Dear generator-owning homeowners, do not invite Nick Kristof over next time there is a hurricane

I’m still waiting for Nick Kristof of the NY Times to write a column explaining away the rising dictatorship by his beloved Arab Spring.

Until then, we have to suffer through a mind-numbing series of non-sequiturs in which the decline in marginal tax rates over the last 50 years is responsible for … well everything that has gone wrong in the real or perceived world, including the supposed failure of the electric grid during Hurricane Sandy, A Failed Experiment:

In upper-middle-class suburbs on the East Coast, the newest must-have isn’t a $7,500 Sub-Zero refrigerator. It’s a standby generator that automatically flips on backup power to an entire house when the electrical grid goes out.In part, that’s a legacy of Hurricane Sandy. Such a system can cost well over $10,000, but many families are fed up with losing power again and again….So Generac, a Wisconsin company that dominates the generator market, says it is running three shifts to meet surging demand. About 3 percent of stand-alone homes worth more than $100,000 in the country now have standby generators installed.“Demand for generators has been overwhelming, and we are increasing our production levels,” Art Aiello, a spokesman for Generac, told me.That’s how things often work in America. Half-a-century of tax cuts focused on the wealthiest Americans leave us with third-rate public services, leading the wealthy to develop inefficient private workarounds.It’s manifestly silly (and highly polluting) for every fine home to have a generator. It would make more sense to invest those resources in the electrical grid so that it wouldn’t fail in the first place.

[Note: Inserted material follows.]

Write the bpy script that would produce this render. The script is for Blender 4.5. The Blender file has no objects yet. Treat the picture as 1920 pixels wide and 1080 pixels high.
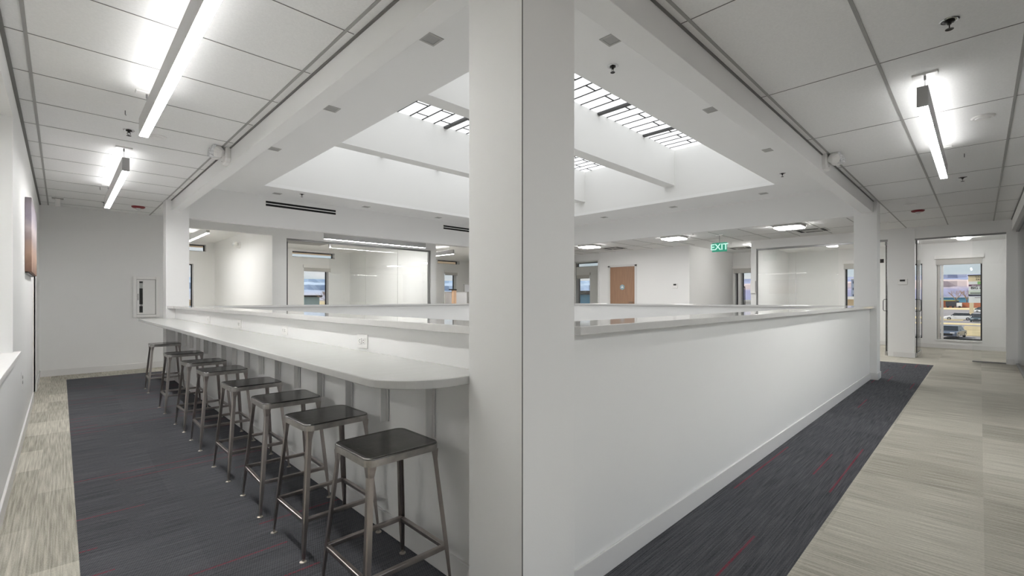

Wait, what? Sandy was not a grid failure, it was a hurricane. 

I just visited relatives on Long Island for Thanksgiving, and the stumps of downed trees were everywhere.  There was a failure — most likely of prophylactic tree trimming, lack of emergency planning by LIPA, and failure to coordinate outside help — but none of that has anything to do with federal spending on the national grid. 

Moreover, a back-up generator is like insurance, there when you need it, not a substitute for the grid.  Why would someone like Kristof consider it a bad thing for individuals to self-insure against the next Sandy?

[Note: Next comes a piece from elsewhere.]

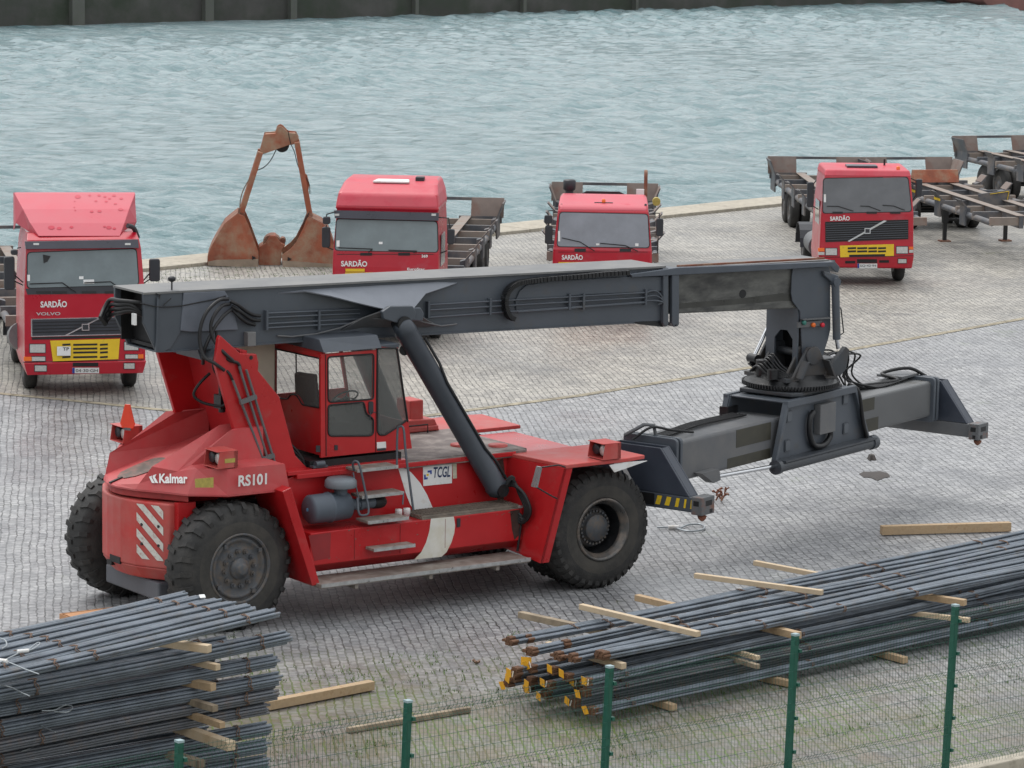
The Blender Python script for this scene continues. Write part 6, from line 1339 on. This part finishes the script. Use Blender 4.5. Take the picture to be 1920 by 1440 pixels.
mb.prism(hp, -.36, -.3); mb.prism(hp, .3, .36); mb.prism(GP([(440, 100), (620, 95), (620, 120), (440, 125)], 0), -.3, .3); mb.build('head_block', RUSTP, gr, bevel=.012)
p = G3(540, 165, 0); MB().cyl((p.x, -.12, p.z), (p.x, .12, p.z), .19, n=24).build('upper_sheave', BLKM, gr)
p = G3(480, 752, 0); mb = MB(); mb.cyl((p.x, -.3, p.z), (p.x, .3, p.z), .24, n=24); mb.cyl((p.x, -.34, p.z), (p.x, -.28, p.z), .08, n=12); mb.build('lower_sheave', RUST, gr)
mb = MB(); mb.prism(GP([(400, 770), (440, 745), (470, 700), (500, 700), (535, 745), (560, 755), (540, 790), (530, 880), (400, 880)], 0), -.4, .4); mb.build('lower_block', RUSTP, gr, bevel=.02)
p = G3(545, 740, 0); mb = MB(); mb.cyl((p.x, -.2, p.z+.02), (p.x, .2, p.z+.02), .08, n=10); mb.build('roller', RUST, gr)
mb = MB(); mb.tube(curve([G3(505, 195, -.2), G3(470, 260, -.3), G3(430, 300, -.45), G3(390, 318, -.5)], 5), .014, 5); mb.build('rope', BLK, gr)
mb = MB(); mb.tube(curve([G3(575, 75, -.4), G3(590, 150, -.42), G3(615, 210, -.45), G3(640, 300, -.48), G3(700, 390, -.5), G3(708, 460, -.5)], 5), .012, 5); mb.build('rope', BLK, gr)
mb = MB(); mb.tube(curve([G3(350, 360, -.5), G3(310, 430, -.55), G3(290, 500, -.55), G3(285, 590, -.6)], 5), .014, 5); mb.build('rope', TIE, gr)
mb = MB(); mb.tube(curve([G3(715, 555, -.5), G3(685, 600, -.6), G3(660, 650, -.72)], 5), .012, 5); mb.build('rope', BLK, gr)
for x, y in ((298, 575), (705, 575)): p = G3(x, y, 0); MB().cyl((p.x, -.55, p.z), (p.x, .55, p.z), .08, n=14).build('hinge_pin', RUST, gr)
for x, y in ((372, 843), (585, 850)): p = G3(x, y, -.76); MB().prism([(p.x-.05, p.z-.05), (p.x+.06, p.z), (p.x-.05, p.z+.06)], -.79, -.775).build('slot', BLK, gr)
# ---------------- reinforcing bar stacks ----------------
def hexpos(n, r, flat=1.5):
    """n bar centres in a slightly flattened bundle"""
    c = [(i*2.06*r+(j % 2)*r, j*1.78*r) for i in range(-5, 6) for j in range(-4, 5)]
    c.sort(key=lambda p: (p[0]/flat)**2+p[1]**2); return c[:n]
def bundle(A, B, n=14, r=.0195, sag=0., label='', group=None, m_=None, ties=(), tagc=None, seed=0, ends=None, both=True, flat=1.5, wob=.0):
    """A: visible end, B: far end (world points)"""
    rs = random.Random(seed); A = Vector(A); B = Vector(B); d = B-A; L_ = d.length; d.normalize(); root = empty('rebar_bundle', A, 0, label, 'rebar bundle', group)
    sd = d.cross(Vector((0, 0, 1))).normalized(); up = sd.cross(d); mb = MB(); NS = 8
    def path(t, a=0, b=0):
        s_ = math.sin(math.pi*min(1, max(0, t/L_)))*sag+wob*math.sin(t*.9+seed)
        return d*t+sd*(a+wob*.6*math.sin(t*.7+seed*2))+up*b+Vector((0, 0, -s_))
    for k, (a, b) in enumerate(hexpos(n, r, flat)):
        st_ = rs.uniform(0, .09); a2 = a+rs.uniform(-.003, .003); b2 = b+rs.uniform(-.003, .003)
        mb.tube([path(st_+(L_-st_)*i/NS, a2, b2) for i in range(NS+1)], r*rs.uniform(.86, .95), 7)
    mb.build('bars', m_ or BAR, root)
    if ends:
        mb = MB()
        for k, (a, b) in enumerate(hexpos(n, r, flat)): p = path(-.002, a, b); mb.cyl(p-d*rs.uniform(.0, .02), p+d*.1, r*1.07, n=7)
        mb.build('bar_ends', ends, root)
    hp = hexpos(n, r, flat); wx = max(abs(p[0]) for p in hp)+r*1.25; wy = max(abs(p[1]) for p in hp)+r*1.25
    for t in ties:
        for dt in (0, .045):
            q = [path(t+dt*math.cos(k)+.02*math.sin(2*k+t), math.cos(k*math.pi/7)*wx, math.sin(k*math.pi/7)*wy) for k in range(15)]
            MB().tube(q, .0065, 4, False).build('tie_wire', TIE, root)
    if tagc:
        p = path(.0, .0, .0)-d*.03; rt = rs.uniform(-.5, .5); mb = MB(); w_, h_ = .046, .056
        e1 = sd*math.cos(rt)+up*math.sin(rt); e2 = -sd*math.sin(rt)+up*math.cos(rt); p = p+sd*rs.uniform(-.06, .06)+up*rs.uniform(-.05, .06)
        mb.add([p-e1*w_-e2*h_, p+e1*w_-e2*h_, p+e1*w_+e2*h_-d*.03, p-e1*w_+e2*h_-d*.03], [(0, 1, 2, 3)]); mb.build('tag', tagc, root, solid=.003)
        if rs.random() < .35: mb = MB(); mb.add([p+e1*w_*.9-e2*h_*.8+d*.01, p+e1*w_*1.35-e2*h_*.8+d*.01, p+e1*w_*1.35+e2*h_*.7+d*.01, p+e1*w_*.9+e2*h_*.7+d*.01], [(0, 1, 2, 3)]); mb.build('tag_back', WHITE, root, solid=.002)
    return root
ORD = ['topmost', 'second', 'third', 'fourth', 'fifth', 'sixth', 'seventh', 'eighth', 'ninth', 'tenth']
zr1 = zz(0, 1080, 2.743)
GL = 'rebar bundles in the left stack'
def ext(a, b, z, more=5.):                          # through pixel a and pixel b at height z, running past b
    A = gp(*a, z); B = gp(*b, z); d = (B-A).normalized(); return A, B+d*more, d
top = [((968, 100), (0, 318), 2.03, 'farthest bundle of the left stack\'s top layer, its end a little short'), ((1055, 112), (0, 358), 2.04, 'second bundle from the back in the left stack\'s top layer, white tagged end'), ((1140, 127), (0, 395), 2.05, 'third bundle from the back in the left stack\'s top layer'), ((1212, 147), (0, 432), 2.06, 'fourth bundle from the back in the left stack\'s top layer'), ((1302, 165), (0, 470), 2.07, 'fifth bundle from the back in the left stack\'s top layer, next to the near one'), ((1418, 190), (0, 512), 2.08, 'nearest bundle of the left stack\'s top layer, ending in front of the rear wheel')]
for i, (a, b, z, lab) in enumerate(top):
    A, B, d = ext(zr1(*a), zr1(*b), z); bundle(A, B, 12, label=lab, group=GL, ties=(.55, 3.0, 3.6 if i % 2 else 4.1), seed=i, flat=2.0, wob=.012)
p = gp(*zr1(1040, 106), 2.08); mb = MB(); mb.box(-.035, .035, -.03, .03, 0, .01); o = mb.build('white_tag', WHITE); o.location = p; o.rotation_euler = (R(30), 0, .4); tag(o, 'small white paper tag on the end of the left stack\'s top layer', 'tag')
lay = [((1490, 308), (0, 606), 1.76, 'second layer'), ((1432, 425), (0, 686), 1.5, 'third layer'), ((1436, 518), (0, 790), 1.27, 'fourth layer'), ((1418, 595), (0, 868), 1.09, 'fifth layer'), ((1382, 672), (0, 925), .91, 'sixth layer'), ((1388, 782), (0, 1020), .63, 'seventh layer'), ((1380, 868), (0, 1090), .44, 'eighth layer'), ((1380, 948), (0, 1170), .25, 'ninth layer')]
for i, (a, b, z, nm) in enumerate(lay):
    A, B, d = ext(zr1(*a), zr1(*b), z); sd = Vector((-d.y, d.x, 0)); sd = sd if sd.y > 0 else -sd; rs = random.Random(i+40)
    look = 'rust tinged bars' if i in (3, 4) else 'blue grey bars'
    bundle(A, B, 16, label=f'{look}, nearest bundle in the {nm} of the left stack', group=GL, ties=(.5, 3.4+rs.random()), seed=50+i, flat=1.15, m_=BARR if i in (3, 4) else BAR, wob=.012)
    for k in range(1, 3):
        off = .24*k; s_ = off*1.15+rs.uniform(0, .12)
        bundle(A+sd*off+d*s_+Vector((0, 0, -.035)), B+sd*off, 10, label=f'bundle {["", "second", "third", "fourth"][k]} from the front in the {nm} of the left stack, mostly hidden', group=GL, ties=(.5,), seed=90+i*4+k, flat=1.6, m_=BARR if i in (3, 4) else BAR)
def timber(a, b, z, w=.09, h=.09, m_=WOOD, label='', group=None, name='timber_bearer', more=(0, 0), tilt=0):
    A = gp(*a, z); B = gp(*b, z); d = (B-A); L_ = d.length; d.normalize(); A = A-d*more[0]; B = B+d*more[1]; c = (A+B)/2
    L_ = (B-A).length; mb = MB(); mb.box(-L_/2, L_/2, -w/2, w/2, -h/2, h/2); o = mb.build(name, m_, bevel=.006); o.location = c; o.rotation_euler = (tilt, 0, math.atan2(d.y, d.x))
    return tag(o, label, 'timber', group)
TG = 'timber bearers between the left stack\'s layers'
for i, (a, b, z, wd, m_, lab) in enumerate([((885, 348), (1078, 375), 1.92, .1, WOODP, 'pale new timber under the left stack\'s top layer, end sticking out'), ((1045, 452), (1122, 470), 1.63, .08, WOODP, 'short pale timber end under the left stack\'s second layer'), ((945, 540), (1098, 572), 1.40, .1, WOOD, 'yellowish timber with knotted end under the left stack\'s third layer'), ((1000, 650), (1108, 682), 1.18, .085, WOODD, 'brown timber end under the left stack\'s fourth layer'), ((1005, 722), (1145, 768), 1.0, .08, WOOD, 'light timber under the left stack\'s fifth layer'), ((950, 790), (1190, 875), .77, .12, WOODP, 'thick pale timber under the left stack\'s sixth layer, farthest out'), ((900, 925), (1040, 968), .53, .1, WOODD, 'dark timber under the left stack\'s seventh layer by the fence post')]):
    timber(zr1(*a), zr1(*b), z, wd, wd*.95, m_, lab, TG, more=(.9, 0))
timber(zr1(-60, 790), zr1(38, 800), .93, .12, .11, WOODP, 'pale timber end at the left edge of the picture inside the left stack', TG, more=(.6, 0))
for k, z in enumerate((1.92, 1.63, 1.4, 1.18, 1.0, .77, .53, .34, .12)):      # the hidden second row of bearers
    A = gp(*zr1(-250, 560+k*80), z)
timber((360, 1462), (500, 1490), .1, .12, .12, WOODD, 'dark timber lying on the cobbles under the left stack', TG, more=(.8, .1))
# wire rope slings hanging off the left stack
def sling(pts, z, label, r=.009):
    P_ = [gp(*zr1(x, y), z) for x, y in pts]; c = P_[0]; mb = MB(); mb.tube(curve([p-c for p in P_], 6), r, 6); o = mb.build('wire_sling', SLING); o.location = c; tag(o, label, 'wire sling', 'wire rope slings on the left stack'); return o
sling([(0, 320), (25, 330), (35, 355), (10, 375)], 2.22, 'short grey wire loop at the left edge on the top layer')
sl_ = sling([(0, 445), (60, 415), (118, 388), (165, 378), (205, 350), (190, 345), (140, 385)], 2.22, 'grey wire sling with a silver ferrule lying across the top layer')
q_ = gp(*zr1(118, 386), 2.24)-sl_.location; MB().cyl(q_-Vector((.06, .03, 0)), q_+Vector((.06, .03, 0)), .022, n=10).build('ferrule', WHITE, sl_)
sl_ = sling([(15, 435), (60, 450), (130, 480), (200, 505)], 2.2, 'straight grey wire tail below the ferruled sling')
q_ = gp(*zr1(15, 436), 2.22)-sl_.location; MB().cyl(q_-Vector((.05, -.02, 0)), q_+Vector((.05, -.02, 0)), .024, n=10).build('ferrule', WHITE, sl_)
sling([(0, 560), (60, 575), (110, 600), (152, 618)], 1.9, 'grey wire tail hanging over the second layer')
sling([(215, 693), (280, 690), (330, 665), (365, 668), (372, 680), (345, 700), (280, 698)], 1.45, 'looped grey wire on the third layer')
sling([(130, 735), (180, 760), (285, 803)], 1.25, 'grey wire tail over the fourth layer'); sling([(110, 902), (170, 880), (205, 840), (212, 815)], .95, 'curved grey wire in front of the lower layers')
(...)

But most of all, where is the link between marginal tax rates and (a) the percentage of total taxes actually paid by top income earners, which has risen in the last 50 years, and (b) the electric grid.  Assuming the false arguendo that higher marginal rates would have resulted in more tax revenue, where is the evidence it would have been spent on the national electric grid, rather than pork projects and giveaways for political constituencies?

The column goes on with a long list of similar non-sequiturs involving police services and gated communities, schools systems and private schools, and so on.

Completely ignored is that government spending is going through the roof, including on police and schools, yet we have little to show for it.  The answer for Kristof, more of the same.

Kristof cannot see that government failure cannot be cured by more government.

Kudos to the generator-buying public.  Protect yourself against the failed vision of the Nick Kristof’s of the world.